§ Supplied data
· · · · ·

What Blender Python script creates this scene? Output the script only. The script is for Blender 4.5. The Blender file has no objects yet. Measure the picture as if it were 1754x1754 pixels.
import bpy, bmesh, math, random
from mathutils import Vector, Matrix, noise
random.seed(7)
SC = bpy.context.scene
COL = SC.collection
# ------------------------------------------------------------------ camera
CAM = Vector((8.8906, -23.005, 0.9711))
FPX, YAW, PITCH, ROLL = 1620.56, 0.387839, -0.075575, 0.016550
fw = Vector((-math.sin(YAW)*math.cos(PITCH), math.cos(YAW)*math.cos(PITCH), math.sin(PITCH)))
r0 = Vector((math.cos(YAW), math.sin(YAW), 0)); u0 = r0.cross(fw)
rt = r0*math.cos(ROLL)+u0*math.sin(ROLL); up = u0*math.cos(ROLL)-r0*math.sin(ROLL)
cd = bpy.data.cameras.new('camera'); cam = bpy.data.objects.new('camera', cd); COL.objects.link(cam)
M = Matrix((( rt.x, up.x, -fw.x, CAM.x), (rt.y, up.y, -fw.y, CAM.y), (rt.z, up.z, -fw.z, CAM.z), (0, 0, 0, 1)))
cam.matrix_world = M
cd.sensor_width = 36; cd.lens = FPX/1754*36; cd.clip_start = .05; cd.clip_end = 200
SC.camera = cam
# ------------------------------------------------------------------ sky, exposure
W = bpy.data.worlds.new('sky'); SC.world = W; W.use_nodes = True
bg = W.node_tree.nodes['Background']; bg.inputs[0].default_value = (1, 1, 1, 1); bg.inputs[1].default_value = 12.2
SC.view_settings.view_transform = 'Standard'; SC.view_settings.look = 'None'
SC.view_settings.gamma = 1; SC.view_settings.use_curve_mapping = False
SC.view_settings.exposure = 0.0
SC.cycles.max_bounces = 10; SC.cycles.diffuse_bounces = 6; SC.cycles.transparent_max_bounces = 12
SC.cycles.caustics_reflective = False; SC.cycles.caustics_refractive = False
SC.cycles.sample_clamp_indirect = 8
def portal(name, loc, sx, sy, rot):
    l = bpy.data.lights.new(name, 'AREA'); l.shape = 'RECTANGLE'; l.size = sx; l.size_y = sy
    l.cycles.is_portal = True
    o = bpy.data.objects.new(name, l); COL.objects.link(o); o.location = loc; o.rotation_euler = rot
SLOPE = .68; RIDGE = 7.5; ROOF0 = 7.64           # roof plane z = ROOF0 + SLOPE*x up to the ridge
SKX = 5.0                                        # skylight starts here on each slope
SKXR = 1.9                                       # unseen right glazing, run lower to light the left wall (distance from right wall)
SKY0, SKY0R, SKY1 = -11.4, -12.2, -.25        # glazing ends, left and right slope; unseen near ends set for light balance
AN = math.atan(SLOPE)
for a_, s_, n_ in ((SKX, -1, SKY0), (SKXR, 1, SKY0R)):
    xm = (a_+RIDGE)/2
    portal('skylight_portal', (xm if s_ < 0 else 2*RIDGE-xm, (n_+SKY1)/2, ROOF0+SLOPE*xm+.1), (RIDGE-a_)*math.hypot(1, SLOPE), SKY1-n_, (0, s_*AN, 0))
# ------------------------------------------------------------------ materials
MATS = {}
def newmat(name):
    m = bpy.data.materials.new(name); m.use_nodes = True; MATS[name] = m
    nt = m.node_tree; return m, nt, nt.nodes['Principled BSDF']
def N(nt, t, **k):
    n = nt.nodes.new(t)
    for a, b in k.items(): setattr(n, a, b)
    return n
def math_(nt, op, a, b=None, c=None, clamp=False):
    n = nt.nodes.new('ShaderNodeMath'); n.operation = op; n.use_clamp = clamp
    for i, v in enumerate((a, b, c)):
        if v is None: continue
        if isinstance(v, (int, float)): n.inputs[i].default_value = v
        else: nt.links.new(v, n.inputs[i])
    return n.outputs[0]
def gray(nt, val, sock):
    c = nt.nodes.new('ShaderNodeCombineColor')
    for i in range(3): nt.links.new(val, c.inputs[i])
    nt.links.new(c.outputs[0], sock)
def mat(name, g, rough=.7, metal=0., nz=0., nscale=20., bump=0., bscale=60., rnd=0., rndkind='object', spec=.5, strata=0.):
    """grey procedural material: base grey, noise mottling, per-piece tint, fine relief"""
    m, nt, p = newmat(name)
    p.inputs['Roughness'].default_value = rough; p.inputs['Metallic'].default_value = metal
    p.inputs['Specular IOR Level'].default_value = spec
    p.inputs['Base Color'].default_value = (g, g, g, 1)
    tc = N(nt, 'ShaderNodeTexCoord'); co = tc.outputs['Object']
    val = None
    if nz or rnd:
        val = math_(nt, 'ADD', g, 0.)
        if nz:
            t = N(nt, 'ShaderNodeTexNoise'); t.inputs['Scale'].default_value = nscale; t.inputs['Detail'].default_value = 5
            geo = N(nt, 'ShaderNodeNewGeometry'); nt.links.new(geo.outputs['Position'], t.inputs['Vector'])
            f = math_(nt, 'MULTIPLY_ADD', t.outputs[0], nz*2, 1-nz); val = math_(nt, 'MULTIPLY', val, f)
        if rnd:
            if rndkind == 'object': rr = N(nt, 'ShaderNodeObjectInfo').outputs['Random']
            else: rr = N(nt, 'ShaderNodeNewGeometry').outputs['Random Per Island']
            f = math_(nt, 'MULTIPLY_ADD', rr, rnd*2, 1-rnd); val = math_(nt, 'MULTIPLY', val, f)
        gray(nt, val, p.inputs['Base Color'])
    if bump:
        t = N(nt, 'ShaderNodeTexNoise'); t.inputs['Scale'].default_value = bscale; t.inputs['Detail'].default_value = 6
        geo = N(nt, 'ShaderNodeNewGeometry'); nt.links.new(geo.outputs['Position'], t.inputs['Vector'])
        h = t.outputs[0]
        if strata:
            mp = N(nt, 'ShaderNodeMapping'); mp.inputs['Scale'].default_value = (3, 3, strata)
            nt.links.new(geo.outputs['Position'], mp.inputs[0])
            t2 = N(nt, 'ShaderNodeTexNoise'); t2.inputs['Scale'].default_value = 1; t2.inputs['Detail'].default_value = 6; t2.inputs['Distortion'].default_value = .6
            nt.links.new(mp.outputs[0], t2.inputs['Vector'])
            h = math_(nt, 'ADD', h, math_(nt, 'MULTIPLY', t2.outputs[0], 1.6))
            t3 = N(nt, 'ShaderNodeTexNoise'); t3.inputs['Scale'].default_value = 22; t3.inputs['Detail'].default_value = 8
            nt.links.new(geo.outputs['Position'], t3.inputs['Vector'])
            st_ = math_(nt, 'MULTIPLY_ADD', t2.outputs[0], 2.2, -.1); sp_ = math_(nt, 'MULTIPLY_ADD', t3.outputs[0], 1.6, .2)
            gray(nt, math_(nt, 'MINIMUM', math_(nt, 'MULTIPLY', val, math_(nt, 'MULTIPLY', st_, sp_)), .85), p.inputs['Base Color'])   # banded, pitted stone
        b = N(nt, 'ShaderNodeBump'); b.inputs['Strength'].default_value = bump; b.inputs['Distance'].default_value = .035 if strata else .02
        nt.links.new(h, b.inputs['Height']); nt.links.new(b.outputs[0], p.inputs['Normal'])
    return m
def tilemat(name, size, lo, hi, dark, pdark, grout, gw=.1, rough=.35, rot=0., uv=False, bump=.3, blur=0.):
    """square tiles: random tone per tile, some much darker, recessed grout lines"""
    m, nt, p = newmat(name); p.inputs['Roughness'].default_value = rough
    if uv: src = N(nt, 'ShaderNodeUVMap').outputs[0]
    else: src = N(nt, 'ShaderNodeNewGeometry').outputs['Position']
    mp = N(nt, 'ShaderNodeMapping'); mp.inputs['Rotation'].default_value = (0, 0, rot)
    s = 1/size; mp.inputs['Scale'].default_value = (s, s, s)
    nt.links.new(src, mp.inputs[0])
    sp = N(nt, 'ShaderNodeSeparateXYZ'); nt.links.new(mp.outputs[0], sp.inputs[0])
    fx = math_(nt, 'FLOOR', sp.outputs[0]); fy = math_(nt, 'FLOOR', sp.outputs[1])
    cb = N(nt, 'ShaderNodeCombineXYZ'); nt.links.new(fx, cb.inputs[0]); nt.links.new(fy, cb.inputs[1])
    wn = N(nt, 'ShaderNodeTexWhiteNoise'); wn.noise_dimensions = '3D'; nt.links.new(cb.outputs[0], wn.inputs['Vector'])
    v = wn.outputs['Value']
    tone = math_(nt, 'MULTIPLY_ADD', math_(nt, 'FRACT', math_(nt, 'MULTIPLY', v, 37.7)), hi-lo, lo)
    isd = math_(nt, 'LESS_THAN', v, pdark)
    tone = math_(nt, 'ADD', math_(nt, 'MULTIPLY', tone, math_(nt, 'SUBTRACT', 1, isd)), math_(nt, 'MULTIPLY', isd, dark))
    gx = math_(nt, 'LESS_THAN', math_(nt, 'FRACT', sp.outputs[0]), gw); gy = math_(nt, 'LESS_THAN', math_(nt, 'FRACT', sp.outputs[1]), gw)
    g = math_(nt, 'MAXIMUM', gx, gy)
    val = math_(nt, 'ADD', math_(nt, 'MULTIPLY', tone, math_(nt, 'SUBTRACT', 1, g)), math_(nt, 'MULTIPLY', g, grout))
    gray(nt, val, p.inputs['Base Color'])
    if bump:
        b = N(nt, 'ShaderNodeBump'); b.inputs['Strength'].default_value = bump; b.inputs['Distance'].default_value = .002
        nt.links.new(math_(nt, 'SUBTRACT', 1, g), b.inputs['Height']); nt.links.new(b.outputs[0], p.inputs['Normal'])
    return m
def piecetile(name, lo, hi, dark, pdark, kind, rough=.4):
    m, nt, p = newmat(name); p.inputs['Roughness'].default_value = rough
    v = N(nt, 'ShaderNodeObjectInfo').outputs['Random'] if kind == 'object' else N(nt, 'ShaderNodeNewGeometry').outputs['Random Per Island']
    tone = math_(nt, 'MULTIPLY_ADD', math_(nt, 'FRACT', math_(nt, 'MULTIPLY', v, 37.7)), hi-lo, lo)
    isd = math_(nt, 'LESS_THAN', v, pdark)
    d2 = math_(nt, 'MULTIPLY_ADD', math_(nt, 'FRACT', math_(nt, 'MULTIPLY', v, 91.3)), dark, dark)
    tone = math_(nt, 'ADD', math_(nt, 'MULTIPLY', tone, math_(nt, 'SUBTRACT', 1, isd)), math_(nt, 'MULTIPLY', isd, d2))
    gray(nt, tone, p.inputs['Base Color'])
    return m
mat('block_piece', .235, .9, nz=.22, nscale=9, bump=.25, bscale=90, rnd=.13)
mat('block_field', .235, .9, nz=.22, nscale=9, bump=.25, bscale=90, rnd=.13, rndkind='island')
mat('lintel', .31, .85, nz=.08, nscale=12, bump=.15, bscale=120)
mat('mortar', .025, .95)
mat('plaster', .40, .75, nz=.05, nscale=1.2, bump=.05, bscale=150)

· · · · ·

§ The problem
Extract every line above that contains the word "scene".

§ Output of the exercise
What Blender Python script creates this scene? Output the script only. The script is for Blender 4.5. The Blender file has no objects yet. Measure the picture as if it were 1754x1754 pixels.
SC = bpy.context.scene